We can all rest comfortable in our beds knowing that the security services know about a routine workshop being planned in Bulawayo. Well done for being so observant.

The Vigil had our own observer in Zimbabwe for the past month – Ephraim Tapa, one the founders of the Vigil in 2002, head of our sister organisation Restoration of Human Rights in Zimbabwe (ROHR) and earlier one of the founders of the MDC in his role as head of the civil service union.

Ephraim was dispirited by his latest visit. Basically, ordinary people are 'just trying to get on with their lives' – too scared to protest because of the vicious behaviour of the security forces in the January 'shutdown' campaign following the post election shootings last August. Civil society has also lost its voice as a result with many human rights activists fleeing to South Africa.

Ephraim said he was further disturbed by reports of division in the MDC and electoral malpractices around its congresses. He said the MDC would fast lose its moral high ground if its leadership did nothing to ensure clean, violence-free elections and adhere to the party constitution.

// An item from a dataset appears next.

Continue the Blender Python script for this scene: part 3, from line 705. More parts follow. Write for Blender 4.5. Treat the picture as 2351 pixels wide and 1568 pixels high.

Chamisa's policies, particularly around his collaboration with the G40 Zanu PF faction and hailing of Robert Mugabe as a 'great leader,' were divisive and needless.

He concluded that much of the press coverage in Zimbabwe is unreliable and civil organisations are impotent. People seem to have given up politics as a way forward and appear to be desperately looking for a way beyond the current two-party politics of Zimbabwe.